More than 33 detained, beaten on Falun Gong anniv.

BEIJING, April 25 (Kyodo) - Police in China beat and detained at least 33 people Wednesday as sporadic protests in Beijing's Tiananmen Square marked the second anniversary of banned spiritual sect Falun Gong's first major demonstration.

Uniformed and plainclothes police pounced immediately on a group of middle-aged men and women as they unfurled a yellow banner in the square Wednesday morning, Kyodo News correspondents witnessed.

Officers beat and kicked several of them before knocking them to the ground. The protesters were then herded into waiting vans.

Police also detained a foreign television cameraman filming the scuffle and watching tourists were accosted and forced to hand over film from their cameras.

A struggling woman was dragged by the hair into a police van after she shouted slogans such as ''Falun Gong is legal!'' Other protesters put up less resistance as police pushed them into vans, which darted about the crowded square to intercept protesters.

Similar demonstrations, often larger, have marked nearly every public holiday and major anniversary of the sect's struggle for acceptance since Beijing launched a severe crackdown on Falun Gong in fall 1999.

The sect attracted worldwide attention when more than 10,000 practitioners staged a peaceful sit-in on April 25, 1999, in front of the national government compound at Zhongnanhai in central Beijing.

Participants said the massive demonstration was staged to compel Beijing to officially recognize the spiritual group.

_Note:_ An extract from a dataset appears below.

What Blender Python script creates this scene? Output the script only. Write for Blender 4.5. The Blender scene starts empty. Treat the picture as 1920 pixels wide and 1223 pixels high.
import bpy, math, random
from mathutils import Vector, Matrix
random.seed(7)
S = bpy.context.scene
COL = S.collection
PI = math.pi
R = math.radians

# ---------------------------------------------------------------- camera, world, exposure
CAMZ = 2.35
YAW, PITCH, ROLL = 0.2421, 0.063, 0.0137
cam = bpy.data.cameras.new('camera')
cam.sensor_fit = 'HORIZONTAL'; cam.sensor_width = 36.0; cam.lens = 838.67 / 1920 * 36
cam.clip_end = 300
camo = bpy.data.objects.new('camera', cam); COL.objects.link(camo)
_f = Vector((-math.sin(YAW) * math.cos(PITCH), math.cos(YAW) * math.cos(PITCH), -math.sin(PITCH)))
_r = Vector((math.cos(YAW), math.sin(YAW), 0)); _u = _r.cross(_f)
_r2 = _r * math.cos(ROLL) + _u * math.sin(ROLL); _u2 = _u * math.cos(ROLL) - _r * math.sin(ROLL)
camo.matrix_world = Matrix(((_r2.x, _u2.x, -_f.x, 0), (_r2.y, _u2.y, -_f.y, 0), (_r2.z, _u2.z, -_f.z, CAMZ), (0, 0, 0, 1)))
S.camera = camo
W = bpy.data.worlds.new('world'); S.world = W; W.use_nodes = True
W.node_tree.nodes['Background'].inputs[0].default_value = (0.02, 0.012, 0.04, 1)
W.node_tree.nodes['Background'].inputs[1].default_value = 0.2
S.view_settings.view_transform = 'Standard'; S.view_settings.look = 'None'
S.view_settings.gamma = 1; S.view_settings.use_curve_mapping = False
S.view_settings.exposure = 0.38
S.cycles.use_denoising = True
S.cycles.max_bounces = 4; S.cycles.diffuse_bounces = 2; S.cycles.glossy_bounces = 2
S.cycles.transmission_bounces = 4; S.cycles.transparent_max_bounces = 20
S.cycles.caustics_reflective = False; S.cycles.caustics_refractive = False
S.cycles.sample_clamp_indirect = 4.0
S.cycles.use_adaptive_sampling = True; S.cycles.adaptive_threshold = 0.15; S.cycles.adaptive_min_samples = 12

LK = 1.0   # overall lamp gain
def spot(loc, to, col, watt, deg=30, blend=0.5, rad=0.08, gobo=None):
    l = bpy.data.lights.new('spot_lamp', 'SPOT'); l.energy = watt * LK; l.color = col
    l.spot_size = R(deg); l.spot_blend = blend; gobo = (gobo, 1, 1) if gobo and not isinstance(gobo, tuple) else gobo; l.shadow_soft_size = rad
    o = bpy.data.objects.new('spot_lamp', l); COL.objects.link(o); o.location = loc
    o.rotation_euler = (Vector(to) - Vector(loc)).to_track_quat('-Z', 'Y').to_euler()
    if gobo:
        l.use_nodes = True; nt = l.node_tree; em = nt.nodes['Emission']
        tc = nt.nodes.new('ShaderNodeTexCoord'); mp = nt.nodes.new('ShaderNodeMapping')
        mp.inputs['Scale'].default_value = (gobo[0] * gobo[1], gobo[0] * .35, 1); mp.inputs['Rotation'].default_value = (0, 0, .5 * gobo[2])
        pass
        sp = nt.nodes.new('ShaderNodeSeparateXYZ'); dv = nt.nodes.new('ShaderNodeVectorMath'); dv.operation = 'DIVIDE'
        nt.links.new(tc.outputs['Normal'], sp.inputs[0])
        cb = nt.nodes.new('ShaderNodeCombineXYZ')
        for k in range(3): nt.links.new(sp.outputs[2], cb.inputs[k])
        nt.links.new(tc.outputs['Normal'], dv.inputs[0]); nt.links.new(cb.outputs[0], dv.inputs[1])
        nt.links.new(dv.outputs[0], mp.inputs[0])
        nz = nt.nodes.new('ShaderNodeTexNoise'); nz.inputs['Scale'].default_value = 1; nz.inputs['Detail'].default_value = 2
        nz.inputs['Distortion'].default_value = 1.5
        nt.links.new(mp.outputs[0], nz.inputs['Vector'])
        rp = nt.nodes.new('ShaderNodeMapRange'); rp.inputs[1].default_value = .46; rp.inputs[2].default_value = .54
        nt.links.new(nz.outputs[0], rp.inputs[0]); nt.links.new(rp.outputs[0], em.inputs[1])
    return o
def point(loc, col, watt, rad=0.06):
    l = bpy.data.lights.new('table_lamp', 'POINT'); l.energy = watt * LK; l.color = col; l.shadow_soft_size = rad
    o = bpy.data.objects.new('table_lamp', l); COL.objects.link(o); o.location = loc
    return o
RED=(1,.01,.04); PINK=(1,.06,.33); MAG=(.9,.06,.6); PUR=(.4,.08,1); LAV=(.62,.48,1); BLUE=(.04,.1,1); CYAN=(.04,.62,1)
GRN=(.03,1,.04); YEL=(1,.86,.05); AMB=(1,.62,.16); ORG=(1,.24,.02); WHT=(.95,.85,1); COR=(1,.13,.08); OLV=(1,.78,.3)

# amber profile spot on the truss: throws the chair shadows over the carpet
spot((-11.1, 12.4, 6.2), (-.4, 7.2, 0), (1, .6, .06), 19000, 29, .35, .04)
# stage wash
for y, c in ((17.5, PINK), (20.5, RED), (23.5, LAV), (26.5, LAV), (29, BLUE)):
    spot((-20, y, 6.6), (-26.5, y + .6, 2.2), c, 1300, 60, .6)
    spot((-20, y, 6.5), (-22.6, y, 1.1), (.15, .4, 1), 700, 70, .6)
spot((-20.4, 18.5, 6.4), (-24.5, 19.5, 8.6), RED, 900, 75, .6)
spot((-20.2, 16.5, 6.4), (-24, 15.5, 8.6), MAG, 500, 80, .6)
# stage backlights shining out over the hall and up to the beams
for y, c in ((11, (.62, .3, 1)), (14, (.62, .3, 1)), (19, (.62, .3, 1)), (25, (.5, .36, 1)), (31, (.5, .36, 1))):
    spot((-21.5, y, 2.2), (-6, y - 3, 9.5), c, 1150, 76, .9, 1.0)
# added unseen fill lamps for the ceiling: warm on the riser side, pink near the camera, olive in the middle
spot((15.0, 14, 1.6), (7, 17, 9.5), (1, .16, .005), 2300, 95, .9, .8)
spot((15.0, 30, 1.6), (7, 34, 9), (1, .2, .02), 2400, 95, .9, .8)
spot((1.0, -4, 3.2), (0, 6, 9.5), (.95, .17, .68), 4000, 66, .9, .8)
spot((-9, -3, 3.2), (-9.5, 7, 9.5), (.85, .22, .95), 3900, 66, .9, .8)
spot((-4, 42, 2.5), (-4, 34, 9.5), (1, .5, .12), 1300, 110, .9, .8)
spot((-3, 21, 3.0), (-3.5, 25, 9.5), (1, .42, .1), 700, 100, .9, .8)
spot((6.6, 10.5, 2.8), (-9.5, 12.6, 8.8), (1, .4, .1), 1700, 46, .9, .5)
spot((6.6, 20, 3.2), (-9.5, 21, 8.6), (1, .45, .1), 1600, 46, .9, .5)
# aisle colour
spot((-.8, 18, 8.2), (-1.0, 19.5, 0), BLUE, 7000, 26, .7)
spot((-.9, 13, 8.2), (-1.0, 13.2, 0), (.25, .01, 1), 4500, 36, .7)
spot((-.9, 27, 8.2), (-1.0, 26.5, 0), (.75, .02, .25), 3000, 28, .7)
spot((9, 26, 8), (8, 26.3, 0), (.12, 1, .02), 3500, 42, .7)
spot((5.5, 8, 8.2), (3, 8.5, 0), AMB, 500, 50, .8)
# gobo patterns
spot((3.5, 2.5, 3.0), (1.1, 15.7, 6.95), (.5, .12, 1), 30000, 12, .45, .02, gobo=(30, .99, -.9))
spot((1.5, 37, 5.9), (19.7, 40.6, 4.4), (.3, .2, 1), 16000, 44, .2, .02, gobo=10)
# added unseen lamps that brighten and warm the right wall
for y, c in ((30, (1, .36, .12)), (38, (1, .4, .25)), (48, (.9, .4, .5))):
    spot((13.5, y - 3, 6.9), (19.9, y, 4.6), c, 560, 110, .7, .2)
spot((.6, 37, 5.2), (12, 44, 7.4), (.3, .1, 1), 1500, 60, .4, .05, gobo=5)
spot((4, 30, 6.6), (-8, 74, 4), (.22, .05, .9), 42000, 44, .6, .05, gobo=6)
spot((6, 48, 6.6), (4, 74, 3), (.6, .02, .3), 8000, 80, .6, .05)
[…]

However, the move backfired, as the Communist leadership responded by branding Falun Gong an ''evil cult'' and banning it three months later.

In a statement Tuesday carried on the sect's official Web site, founder Li Hongzhi referred to those who suppress Falun Gong as ''thoroughly incurable evil lives.''

The somewhat cryptic message concluded: ''Eliminating the evil is in accordance with the law.''

Similar statements read in Beijing have been taken as an incitement to rebellion and the government has offered them as justifying its often brutal crackdown.

In Hong Kong, Falun Gong members urged the Chinese leadership to stop persecuting practitioners in mainland China as they too marked the incident that led to the suppression of their movement two years ago.

About 150 Hong Kong adherents, braving the rain, protested at a park next to the local legislature building and demanded the Chinese leadership clear their group's name.

They said the sit-in outside Zhongnanhai on April 25, 1999 was neither a political demonstration nor a besieging of the Chinese government as claimed by Chinese President Jiang Zemin.

The Chinese followers at the time said they were protesting the arrest of members in Tianjin, who demonstrated against a scientist's criticism of the sect, and appealing that their practitioners not to be harassed.

Hong Kong, a Chinese special administrative region, allows Falun Gong to be practiced as long as its members abide by the territory's laws under the ''one-country, two-systems'' principle.

The Hong Kong adherents claimed the persecution against the Falun Gong in mainland China has increased over the past two years and that their fellows are being subjected to much more brutal treatment than before.

''At the second anniversary of this event, we appeal urgently to those upright Chinese leaders and all kind-hearted people around the world: let your conscience speak and help stop the brutal persecution in mainland China,'' the group said in an open letter.

The members staged the protest peacefully by practicing their breathing exercise at the park.

Earlier Wednesday, about 20 of their representatives petitioned the Chinese central government's liaison office in Hong Kong and tried to hand in an appeal letter, but no staff from the office received the group.

A spokesman for the Hong Kong members, Kan Hung-cheung, said they are planning to hold more peaceful protests next month when Chinese President Jiang Zemin visits Hong Kong for a global business forum.